When Zoe Daniel was assigned the role of United States bureau chief for the ABC in December 2015, she was expecting a relatively uninteresting placement as a foreign correspondent. Hillary Clinton was expected to win the election and have a very straightforward administration as President of the United States. It wasn’t long until Daniel realised she was in for a very different experience.
Growing up, Daniel planned on becoming a veterinarian but after her science teacher suggested she should do something she was better suited to, she found her calling as a journalist. In her senior years of school in Hobart, Daniel started looking to further her education as a journalist.
“At that point, there weren’t many journalism courses in Australia and there wasn’t one at the University of Tasmania. So, I looked interstate and there were a few that stood out as being very good. One was in New South Wales and the other was in Adelaide,” Daniel says.
After completing high school, Daniel moved to Adelaide to study journalism at UniSA.
“It was quite a big transition for me because I left my family having just turned 18 and moved interstate on my own to live in Adelaide for three years attending university.”
During her third year at UniSA, Daniel responded to ABC’s request for interns. Daniel spent a few weeks interning as an ABC radio producer which immediately led to a job.
“From halfway through third-year I was already working in a paid role at the ABC part-time. I was then able to launch from that into a full-time radio producer role that evolved into being a reporter and presenter,” Daniel says.
During her career with the ABC, Daniel travelled all over the world, living in places such as Athens, Johannesburg and Phnom Penh. In December of 2015, Daniel, along with her husband and two children, moved to the United States after being assigned as the United States bureau chief. While Daniel was in this position, Donald Trump became the President of the United States.
“The expectation was that Hillary Clinton would win the election and it would be a boring administration. But, as soon as I arrived in the US and started travelling around the country going to campaign events for both Hillary Clinton and Donald Trump, it became apparent that he had a lot of support and that those people were very passionate and very mobilised to get behind him,” Daniel says.
Daniel visited 44 American states, attending rallies for Clinton and Trump. She was amazed to find that attending rallies for Donald Trump was more like attending a “rockstar event” than a political rally. Where Clinton would have a few hundred people attend her rallies, Trump would have thousands of supporters lining up for hours in freezing snowfall or blazing sunshine just to catch a glimpse of him. Daniel attended these rallies hoping to talk to Trump’s supporters and understand why they saw him as a figure of hope and what they believed he could provide for them that other candidates couldn’t.
“In my mind, it was the fact that he was the anti-politician, the renegade. It was a perfect storm of a campaign in that, other than being a woman, Hillary Clinton is very much a classic establishment candidate because of her background. Donald Trump provided something fresh.”

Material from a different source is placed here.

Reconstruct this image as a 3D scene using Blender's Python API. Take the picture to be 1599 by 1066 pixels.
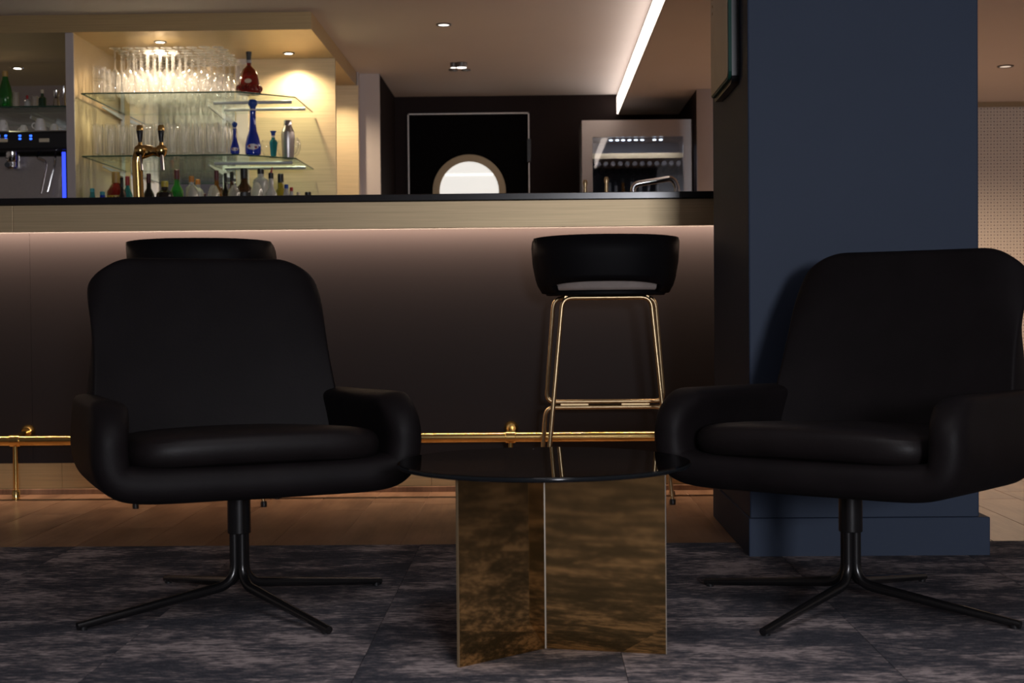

Daniel’s publisher had been chasing her to write a story, but her posting in the United States was relentless and didn’t allow her time to write a book. Back in Australia, Daniel started pondering the context of Donald Trump’s legacy; the things he has changed and the boundaries he has shifted. Putting these thoughts down on paper, Daniel, along with her colleague and fellow UniSA graduate, Roscoe Whalan, began writing Greetings from Trumpland: How an Unprecedented Presidency Changed Everything to provide context to people and help them understand why people supported Donald Trump.
“While the Trump book market is quite crowded, this book is different because much of it focuses on Donald Trump’s supporters; who they are and what drove them to support him in 2016 and again in 2020,” Daniel says.
“It’s about helping people understand things they don’t currently understand or telling them things or giving them a perspective that they don’t already have or know about. This book is designed to give people a look behind, you get a sense of what life is like being a correspondent in the US and what it was like during that era of Trump, but also just who those people are that supported Donald Trump.”
The time Daniel spent in the United States as a foreign correspondent was an unparalleled opportunity and one that many young journalists aspire to. With high demand for information, Daniel believes there is a need for young journalists with a passion for storytelling.
“It was certainly a period of history that will be remembered and it was one of the great privileges of being a foreign correspondent to be up close to the unfolding events,” Daniel says. “The reason you become a journalist is to expose truths and hold powers to account; to tell stories and illuminate issues; to tell people things they didn’t already know and help explain those things.
“I think the first thing [to being a successful journalist] is being willing to move and adapt to a new environment and get new experiences. Be flexible and be adept with technology. Being multi-skilled in today’s environment is essential to being a journalist and then using [those skills] to be creative in the ways you put stories together and approach the way you’re reporting. The other basics of journalism still exist: talk to a lot of people and make a lot of contacts; listen and push yourself outside your comfort zone when it comes to making those contacts; spend a lot of time talking to people and figuring out what’s happening with them and then communicating that to others.”
The book Greetings from Trumpland is published by HarperCollins.